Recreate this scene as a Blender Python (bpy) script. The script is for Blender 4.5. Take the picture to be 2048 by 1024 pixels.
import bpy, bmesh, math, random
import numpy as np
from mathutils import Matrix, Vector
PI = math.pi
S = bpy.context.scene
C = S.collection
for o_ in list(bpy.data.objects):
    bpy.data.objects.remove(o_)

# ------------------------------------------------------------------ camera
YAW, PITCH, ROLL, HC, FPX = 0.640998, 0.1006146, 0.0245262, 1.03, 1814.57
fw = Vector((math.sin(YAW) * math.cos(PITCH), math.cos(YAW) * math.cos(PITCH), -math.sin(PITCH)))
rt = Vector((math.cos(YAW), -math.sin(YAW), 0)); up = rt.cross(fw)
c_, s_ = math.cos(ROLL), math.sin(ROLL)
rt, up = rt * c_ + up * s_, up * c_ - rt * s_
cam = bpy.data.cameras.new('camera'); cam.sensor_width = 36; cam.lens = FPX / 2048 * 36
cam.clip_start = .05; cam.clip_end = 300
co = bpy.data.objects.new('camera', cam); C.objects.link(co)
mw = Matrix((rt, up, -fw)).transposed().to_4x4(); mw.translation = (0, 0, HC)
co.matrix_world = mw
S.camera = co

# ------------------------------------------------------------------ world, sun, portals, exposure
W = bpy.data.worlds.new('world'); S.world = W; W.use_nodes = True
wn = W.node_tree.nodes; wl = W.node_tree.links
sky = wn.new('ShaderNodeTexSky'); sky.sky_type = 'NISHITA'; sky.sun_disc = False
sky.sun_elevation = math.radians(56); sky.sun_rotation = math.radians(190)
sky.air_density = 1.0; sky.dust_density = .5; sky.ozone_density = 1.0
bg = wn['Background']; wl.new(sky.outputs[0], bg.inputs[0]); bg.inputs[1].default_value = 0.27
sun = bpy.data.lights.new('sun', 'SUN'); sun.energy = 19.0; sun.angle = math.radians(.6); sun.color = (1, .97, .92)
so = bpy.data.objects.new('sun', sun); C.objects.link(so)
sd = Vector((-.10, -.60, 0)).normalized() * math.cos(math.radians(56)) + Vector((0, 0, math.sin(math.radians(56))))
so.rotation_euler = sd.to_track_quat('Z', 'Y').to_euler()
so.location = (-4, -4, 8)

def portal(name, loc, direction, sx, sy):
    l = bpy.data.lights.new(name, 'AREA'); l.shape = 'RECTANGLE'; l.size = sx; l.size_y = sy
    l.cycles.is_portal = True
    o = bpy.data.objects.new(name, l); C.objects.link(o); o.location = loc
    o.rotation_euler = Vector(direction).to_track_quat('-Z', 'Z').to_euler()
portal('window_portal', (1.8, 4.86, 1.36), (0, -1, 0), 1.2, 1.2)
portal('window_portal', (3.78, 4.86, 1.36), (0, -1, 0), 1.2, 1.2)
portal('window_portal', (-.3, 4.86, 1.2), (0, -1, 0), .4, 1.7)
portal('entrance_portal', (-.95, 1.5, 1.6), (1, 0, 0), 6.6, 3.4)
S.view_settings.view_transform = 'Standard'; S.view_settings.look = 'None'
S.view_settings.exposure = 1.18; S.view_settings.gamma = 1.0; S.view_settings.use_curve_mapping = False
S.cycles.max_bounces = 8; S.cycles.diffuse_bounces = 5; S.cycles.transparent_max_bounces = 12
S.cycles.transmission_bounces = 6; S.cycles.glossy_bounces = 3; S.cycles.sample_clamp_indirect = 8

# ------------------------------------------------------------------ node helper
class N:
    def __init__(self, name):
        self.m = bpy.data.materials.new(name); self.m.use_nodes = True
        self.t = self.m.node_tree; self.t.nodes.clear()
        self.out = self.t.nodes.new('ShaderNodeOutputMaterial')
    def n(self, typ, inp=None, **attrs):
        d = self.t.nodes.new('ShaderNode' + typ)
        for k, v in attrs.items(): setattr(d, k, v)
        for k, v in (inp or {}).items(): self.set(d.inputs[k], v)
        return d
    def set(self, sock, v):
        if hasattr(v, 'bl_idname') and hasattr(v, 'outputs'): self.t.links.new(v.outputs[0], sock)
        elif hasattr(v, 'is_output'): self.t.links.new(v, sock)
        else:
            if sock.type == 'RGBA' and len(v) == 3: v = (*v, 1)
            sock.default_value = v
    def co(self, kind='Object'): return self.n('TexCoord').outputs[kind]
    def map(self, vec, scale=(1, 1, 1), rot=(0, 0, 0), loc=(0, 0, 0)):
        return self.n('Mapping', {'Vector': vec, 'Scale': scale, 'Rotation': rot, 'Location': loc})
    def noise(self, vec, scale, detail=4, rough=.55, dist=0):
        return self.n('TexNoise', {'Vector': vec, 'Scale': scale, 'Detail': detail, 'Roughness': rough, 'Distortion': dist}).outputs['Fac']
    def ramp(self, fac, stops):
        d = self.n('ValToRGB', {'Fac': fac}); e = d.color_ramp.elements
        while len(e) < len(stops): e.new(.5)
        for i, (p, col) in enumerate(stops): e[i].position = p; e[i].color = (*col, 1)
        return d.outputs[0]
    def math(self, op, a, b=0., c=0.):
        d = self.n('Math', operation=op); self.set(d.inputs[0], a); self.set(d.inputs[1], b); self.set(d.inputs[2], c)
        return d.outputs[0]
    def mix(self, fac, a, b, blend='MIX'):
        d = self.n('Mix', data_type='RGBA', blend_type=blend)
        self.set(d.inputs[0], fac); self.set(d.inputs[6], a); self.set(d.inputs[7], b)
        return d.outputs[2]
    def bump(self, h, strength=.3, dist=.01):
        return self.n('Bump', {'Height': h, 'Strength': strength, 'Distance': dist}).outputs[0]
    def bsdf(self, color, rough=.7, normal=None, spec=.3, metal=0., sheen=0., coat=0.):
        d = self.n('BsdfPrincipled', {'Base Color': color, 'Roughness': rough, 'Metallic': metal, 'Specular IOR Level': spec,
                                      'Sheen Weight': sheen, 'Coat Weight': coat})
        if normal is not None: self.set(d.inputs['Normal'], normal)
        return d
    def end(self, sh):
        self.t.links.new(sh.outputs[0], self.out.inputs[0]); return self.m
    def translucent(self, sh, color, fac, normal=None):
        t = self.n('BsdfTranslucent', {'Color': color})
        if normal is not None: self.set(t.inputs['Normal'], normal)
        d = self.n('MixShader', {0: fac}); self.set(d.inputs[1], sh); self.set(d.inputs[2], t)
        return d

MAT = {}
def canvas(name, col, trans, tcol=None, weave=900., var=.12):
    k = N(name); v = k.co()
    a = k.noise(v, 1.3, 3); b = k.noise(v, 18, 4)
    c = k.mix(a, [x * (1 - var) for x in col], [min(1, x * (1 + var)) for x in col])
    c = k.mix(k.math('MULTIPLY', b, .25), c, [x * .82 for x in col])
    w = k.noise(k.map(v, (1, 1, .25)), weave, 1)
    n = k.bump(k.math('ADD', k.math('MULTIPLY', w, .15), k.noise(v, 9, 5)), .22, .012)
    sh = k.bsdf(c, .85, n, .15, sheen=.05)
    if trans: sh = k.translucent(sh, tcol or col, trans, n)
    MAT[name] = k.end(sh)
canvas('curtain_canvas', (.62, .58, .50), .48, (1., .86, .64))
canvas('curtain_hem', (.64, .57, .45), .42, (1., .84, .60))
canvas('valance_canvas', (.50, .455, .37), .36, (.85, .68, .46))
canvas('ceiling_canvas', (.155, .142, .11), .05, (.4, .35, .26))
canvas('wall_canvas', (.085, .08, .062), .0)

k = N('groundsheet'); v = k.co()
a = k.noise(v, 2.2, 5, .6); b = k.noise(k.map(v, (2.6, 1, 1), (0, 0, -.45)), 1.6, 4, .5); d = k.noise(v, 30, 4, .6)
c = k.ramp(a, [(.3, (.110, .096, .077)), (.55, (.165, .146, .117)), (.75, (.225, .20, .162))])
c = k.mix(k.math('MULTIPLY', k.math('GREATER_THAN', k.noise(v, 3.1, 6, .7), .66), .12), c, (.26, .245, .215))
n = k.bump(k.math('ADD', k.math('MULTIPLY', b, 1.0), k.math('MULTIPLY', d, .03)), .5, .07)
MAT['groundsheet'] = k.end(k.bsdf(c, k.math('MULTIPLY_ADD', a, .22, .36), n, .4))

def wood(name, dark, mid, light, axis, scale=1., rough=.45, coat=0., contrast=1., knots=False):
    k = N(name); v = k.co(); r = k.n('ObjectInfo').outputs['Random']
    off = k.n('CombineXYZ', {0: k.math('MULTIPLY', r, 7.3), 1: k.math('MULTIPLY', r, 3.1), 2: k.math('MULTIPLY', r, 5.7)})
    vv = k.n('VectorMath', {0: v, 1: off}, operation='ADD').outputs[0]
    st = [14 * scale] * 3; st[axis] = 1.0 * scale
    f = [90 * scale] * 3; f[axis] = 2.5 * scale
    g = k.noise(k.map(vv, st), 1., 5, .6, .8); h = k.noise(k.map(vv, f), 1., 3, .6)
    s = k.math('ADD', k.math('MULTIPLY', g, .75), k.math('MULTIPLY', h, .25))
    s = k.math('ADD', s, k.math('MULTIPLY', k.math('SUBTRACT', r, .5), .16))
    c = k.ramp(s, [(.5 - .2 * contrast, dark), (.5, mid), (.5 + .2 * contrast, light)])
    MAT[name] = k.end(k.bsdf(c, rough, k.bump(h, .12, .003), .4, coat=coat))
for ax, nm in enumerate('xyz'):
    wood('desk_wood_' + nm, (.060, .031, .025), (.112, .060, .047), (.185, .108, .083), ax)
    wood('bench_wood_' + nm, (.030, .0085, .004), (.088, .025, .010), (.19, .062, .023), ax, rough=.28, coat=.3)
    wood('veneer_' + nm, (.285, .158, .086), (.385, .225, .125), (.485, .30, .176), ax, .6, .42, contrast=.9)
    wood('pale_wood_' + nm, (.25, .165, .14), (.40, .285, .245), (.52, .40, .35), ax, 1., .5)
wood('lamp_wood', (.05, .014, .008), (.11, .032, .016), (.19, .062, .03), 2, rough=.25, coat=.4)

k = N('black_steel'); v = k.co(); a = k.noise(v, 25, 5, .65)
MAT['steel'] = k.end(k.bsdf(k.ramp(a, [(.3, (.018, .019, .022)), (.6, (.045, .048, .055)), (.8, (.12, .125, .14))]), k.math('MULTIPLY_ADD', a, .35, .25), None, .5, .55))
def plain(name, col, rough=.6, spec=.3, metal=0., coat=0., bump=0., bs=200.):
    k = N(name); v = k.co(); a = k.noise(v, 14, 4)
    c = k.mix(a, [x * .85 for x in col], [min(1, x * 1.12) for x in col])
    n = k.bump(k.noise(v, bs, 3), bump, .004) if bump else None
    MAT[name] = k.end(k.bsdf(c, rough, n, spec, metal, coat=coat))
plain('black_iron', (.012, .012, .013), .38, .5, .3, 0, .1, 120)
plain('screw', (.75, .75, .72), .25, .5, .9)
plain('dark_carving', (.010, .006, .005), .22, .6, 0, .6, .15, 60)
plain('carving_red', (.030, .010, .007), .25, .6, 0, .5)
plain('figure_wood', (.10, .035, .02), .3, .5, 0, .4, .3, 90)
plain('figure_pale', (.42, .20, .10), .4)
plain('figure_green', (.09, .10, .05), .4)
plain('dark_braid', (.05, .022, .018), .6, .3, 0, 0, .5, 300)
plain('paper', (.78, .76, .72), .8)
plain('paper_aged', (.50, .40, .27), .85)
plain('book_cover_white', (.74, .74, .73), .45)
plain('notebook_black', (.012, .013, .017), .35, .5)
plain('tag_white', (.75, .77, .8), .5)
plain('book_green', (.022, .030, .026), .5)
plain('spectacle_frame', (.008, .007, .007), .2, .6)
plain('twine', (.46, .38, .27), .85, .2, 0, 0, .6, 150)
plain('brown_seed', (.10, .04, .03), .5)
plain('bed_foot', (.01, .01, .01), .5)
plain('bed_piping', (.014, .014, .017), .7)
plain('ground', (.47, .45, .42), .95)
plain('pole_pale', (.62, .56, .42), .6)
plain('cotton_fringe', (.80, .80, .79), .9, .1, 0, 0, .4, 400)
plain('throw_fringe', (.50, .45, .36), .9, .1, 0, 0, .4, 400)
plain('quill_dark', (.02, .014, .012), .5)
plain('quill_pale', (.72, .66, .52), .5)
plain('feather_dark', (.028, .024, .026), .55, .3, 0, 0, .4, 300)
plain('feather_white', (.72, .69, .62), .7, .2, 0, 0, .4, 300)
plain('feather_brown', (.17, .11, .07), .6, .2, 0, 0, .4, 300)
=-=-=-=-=
• THE EXERCISE
The lines to quote run from the one containing "canvas('ceiling_canvas', (.155, .142, .11), .05, (.4, .35, .26))" to the one containing "a, .22, .36), n, .4))". Quote them exactly, with both of those lines, and nothing else.

• OUTPUT OF THE TASK
canvas('ceiling_canvas', (.155, .142, .11), .05, (.4, .35, .26))
canvas('wall_canvas', (.085, .08, .062), .0)

k = N('groundsheet'); v = k.co()
a = k.noise(v, 2.2, 5, .6); b = k.noise(k.map(v, (2.6, 1, 1), (0, 0, -.45)), 1.6, 4, .5); d = k.noise(v, 30, 4, .6)
c = k.ramp(a, [(.3, (.110, .096, .077)), (.55, (.165, .146, .117)), (.75, (.225, .20, .162))])
c = k.mix(k.math('MULTIPLY', k.math('GREATER_THAN', k.noise(v, 3.1, 6, .7), .66), .12), c, (.26, .245, .215))
n = k.bump(k.math('ADD', k.math('MULTIPLY', b, 1.0), k.math('MULTIPLY', d, .03)), .5, .07)
MAT['groundsheet'] = k.end(k.bsdf(c, k.math('MULTIPLY_ADD', a, .22, .36), n, .4))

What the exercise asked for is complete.